## REQUIRED WORK
Could you transcribe the material below exactly, without leaving out a single line?
+ + +
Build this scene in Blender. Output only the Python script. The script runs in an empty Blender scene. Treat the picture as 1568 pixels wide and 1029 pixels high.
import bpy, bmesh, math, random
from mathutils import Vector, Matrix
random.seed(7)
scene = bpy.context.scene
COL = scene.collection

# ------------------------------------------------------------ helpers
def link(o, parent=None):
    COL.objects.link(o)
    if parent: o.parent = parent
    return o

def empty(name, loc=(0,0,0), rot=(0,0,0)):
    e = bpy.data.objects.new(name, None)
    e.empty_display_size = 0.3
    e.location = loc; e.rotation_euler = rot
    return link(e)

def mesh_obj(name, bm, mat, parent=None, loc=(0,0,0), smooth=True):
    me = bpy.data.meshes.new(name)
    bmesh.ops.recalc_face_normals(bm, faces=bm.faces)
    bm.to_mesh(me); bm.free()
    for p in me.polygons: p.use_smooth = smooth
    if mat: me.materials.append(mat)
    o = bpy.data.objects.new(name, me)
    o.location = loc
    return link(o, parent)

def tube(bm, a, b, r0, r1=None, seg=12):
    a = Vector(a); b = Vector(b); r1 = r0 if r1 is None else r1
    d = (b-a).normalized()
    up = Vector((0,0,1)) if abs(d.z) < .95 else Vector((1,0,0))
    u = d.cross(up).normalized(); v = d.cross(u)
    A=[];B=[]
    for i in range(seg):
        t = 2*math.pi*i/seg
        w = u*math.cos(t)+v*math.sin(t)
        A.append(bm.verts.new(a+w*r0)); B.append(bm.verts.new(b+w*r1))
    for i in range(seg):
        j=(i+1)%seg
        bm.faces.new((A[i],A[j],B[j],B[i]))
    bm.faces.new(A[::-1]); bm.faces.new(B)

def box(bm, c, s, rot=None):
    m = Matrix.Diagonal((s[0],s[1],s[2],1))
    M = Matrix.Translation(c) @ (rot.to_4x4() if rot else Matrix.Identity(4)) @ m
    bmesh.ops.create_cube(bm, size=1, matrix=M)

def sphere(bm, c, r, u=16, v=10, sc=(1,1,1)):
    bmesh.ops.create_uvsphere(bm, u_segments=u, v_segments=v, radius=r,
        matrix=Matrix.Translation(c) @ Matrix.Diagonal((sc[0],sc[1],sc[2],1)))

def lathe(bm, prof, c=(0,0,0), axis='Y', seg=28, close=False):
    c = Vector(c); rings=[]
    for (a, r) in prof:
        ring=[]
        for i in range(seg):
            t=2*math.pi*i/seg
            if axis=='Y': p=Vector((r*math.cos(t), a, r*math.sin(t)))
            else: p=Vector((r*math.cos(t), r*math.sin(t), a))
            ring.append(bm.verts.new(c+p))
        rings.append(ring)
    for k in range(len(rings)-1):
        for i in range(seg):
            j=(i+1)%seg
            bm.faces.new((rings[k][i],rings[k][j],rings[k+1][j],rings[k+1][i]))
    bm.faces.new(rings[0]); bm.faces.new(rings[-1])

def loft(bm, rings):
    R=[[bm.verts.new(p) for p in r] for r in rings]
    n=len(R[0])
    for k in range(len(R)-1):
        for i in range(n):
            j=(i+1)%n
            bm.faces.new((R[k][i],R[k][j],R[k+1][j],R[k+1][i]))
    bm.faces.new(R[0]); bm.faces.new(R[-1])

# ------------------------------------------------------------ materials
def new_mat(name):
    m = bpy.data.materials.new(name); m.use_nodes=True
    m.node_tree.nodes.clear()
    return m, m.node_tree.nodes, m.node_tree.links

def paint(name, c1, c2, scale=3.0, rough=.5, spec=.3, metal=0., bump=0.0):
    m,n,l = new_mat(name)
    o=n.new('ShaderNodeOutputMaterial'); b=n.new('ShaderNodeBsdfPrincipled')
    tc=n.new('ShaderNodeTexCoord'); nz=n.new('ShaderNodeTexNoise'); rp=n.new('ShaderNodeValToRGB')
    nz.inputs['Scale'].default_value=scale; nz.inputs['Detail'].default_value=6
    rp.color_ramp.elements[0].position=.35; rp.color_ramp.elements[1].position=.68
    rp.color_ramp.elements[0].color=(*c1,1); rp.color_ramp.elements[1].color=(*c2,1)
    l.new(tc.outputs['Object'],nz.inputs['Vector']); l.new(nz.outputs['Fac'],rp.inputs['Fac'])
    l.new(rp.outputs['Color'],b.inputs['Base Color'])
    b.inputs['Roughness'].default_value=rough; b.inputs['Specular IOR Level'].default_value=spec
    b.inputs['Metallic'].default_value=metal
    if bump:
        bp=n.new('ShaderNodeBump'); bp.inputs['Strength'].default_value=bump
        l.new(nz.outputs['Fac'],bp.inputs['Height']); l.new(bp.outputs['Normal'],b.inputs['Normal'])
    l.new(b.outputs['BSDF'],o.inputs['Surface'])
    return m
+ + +
## TASK ANSWER
Build this scene in Blender. Output only the Python script. The script runs in an empty Blender scene. Treat the picture as 1568 pixels wide and 1029 pixels high.
import bpy, bmesh, math, random
from mathutils import Vector, Matrix
random.seed(7)
scene = bpy.context.scene
COL = scene.collection

# ------------------------------------------------------------ helpers
def link(o, parent=None):
    COL.objects.link(o)
    if parent: o.parent = parent
    return o

def empty(name, loc=(0,0,0), rot=(0,0,0)):
    e = bpy.data.objects.new(name, None)
    e.empty_display_size = 0.3
    e.location = loc; e.rotation_euler = rot
    return link(e)

def mesh_obj(name, bm, mat, parent=None, loc=(0,0,0), smooth=True):
    me = bpy.data.meshes.new(name)
    bmesh.ops.recalc_face_normals(bm, faces=bm.faces)
    bm.to_mesh(me); bm.free()
    for p in me.polygons: p.use_smooth = smooth
    if mat: me.materials.append(mat)
    o = bpy.data.objects.new(name, me)
    o.location = loc
    return link(o, parent)

def tube(bm, a, b, r0, r1=None, seg=12):
    a = Vector(a); b = Vector(b); r1 = r0 if r1 is None else r1
    d = (b-a).normalized()
    up = Vector((0,0,1)) if abs(d.z) < .95 else Vector((1,0,0))
    u = d.cross(up).normalized(); v = d.cross(u)
    A=[];B=[]
    for i in range(seg):
        t = 2*math.pi*i/seg
        w = u*math.cos(t)+v*math.sin(t)
        A.append(bm.verts.new(a+w*r0)); B.append(bm.verts.new(b+w*r1))
    for i in range(seg):
        j=(i+1)%seg
        bm.faces.new((A[i],A[j],B[j],B[i]))
    bm.faces.new(A[::-1]); bm.faces.new(B)

def box(bm, c, s, rot=None):
    m = Matrix.Diagonal((s[0],s[1],s[2],1))
    M = Matrix.Translation(c) @ (rot.to_4x4() if rot else Matrix.Identity(4)) @ m
    bmesh.ops.create_cube(bm, size=1, matrix=M)

def sphere(bm, c, r, u=16, v=10, sc=(1,1,1)):
    bmesh.ops.create_uvsphere(bm, u_segments=u, v_segments=v, radius=r,
        matrix=Matrix.Translation(c) @ Matrix.Diagonal((sc[0],sc[1],sc[2],1)))

def lathe(bm, prof, c=(0,0,0), axis='Y', seg=28, close=False):
    c = Vector(c); rings=[]
    for (a, r) in prof:
        ring=[]
        for i in range(seg):
            t=2*math.pi*i/seg
            if axis=='Y': p=Vector((r*math.cos(t), a, r*math.sin(t)))
            else: p=Vector((r*math.cos(t), r*math.sin(t), a))
            ring.append(bm.verts.new(c+p))
        rings.append(ring)
    for k in range(len(rings)-1):
        for i in range(seg):
            j=(i+1)%seg
            bm.faces.new((rings[k][i],rings[k][j],rings[k+1][j],rings[k+1][i]))
    bm.faces.new(rings[0]); bm.faces.new(rings[-1])

def loft(bm, rings):
    R=[[bm.verts.new(p) for p in r] for r in rings]
    n=len(R[0])
    for k in range(len(R)-1):
        for i in range(n):
            j=(i+1)%n
            bm.faces.new((R[k][i],R[k][j],R[k+1][j],R[k+1][i]))
    bm.faces.new(R[0]); bm.faces.new(R[-1])

# ------------------------------------------------------------ materials
def new_mat(name):
    m = bpy.data.materials.new(name); m.use_nodes=True
    m.node_tree.nodes.clear()
    return m, m.node_tree.nodes, m.node_tree.links

def paint(name, c1, c2, scale=3.0, rough=.5, spec=.3, metal=0., bump=0.0):
    m,n,l = new_mat(name)
    o=n.new('ShaderNodeOutputMaterial'); b=n.new('ShaderNodeBsdfPrincipled')
    tc=n.new('ShaderNodeTexCoord'); nz=n.new('ShaderNodeTexNoise'); rp=n.new('ShaderNodeValToRGB')
    nz.inputs['Scale'].default_value=scale; nz.inputs['Detail'].default_value=6
    rp.color_ramp.elements[0].position=.35; rp.color_ramp.elements[1].position=.68
    rp.color_ramp.elements[0].color=(*c1,1); rp.color_ramp.elements[1].color=(*c2,1)
    l.new(tc.outputs['Object'],nz.inputs['Vector']); l.new(nz.outputs['Fac'],rp.inputs['Fac'])
    l.new(rp.outputs['Color'],b.inputs['Base Color'])
    b.inputs['Roughness'].default_value=rough; b.inputs['Specular IOR Level'].default_value=spec
    b.inputs['Metallic'].default_value=metal
    if bump:
        bp=n.new('ShaderNodeBump'); bp.inputs['Strength'].default_value=bump
        l.new(nz.outputs['Fac'],bp.inputs['Height']); l.new(bp.outputs['Normal'],b.inputs['Normal'])
    l.new(b.outputs['BSDF'],o.inputs['Surface'])
    return m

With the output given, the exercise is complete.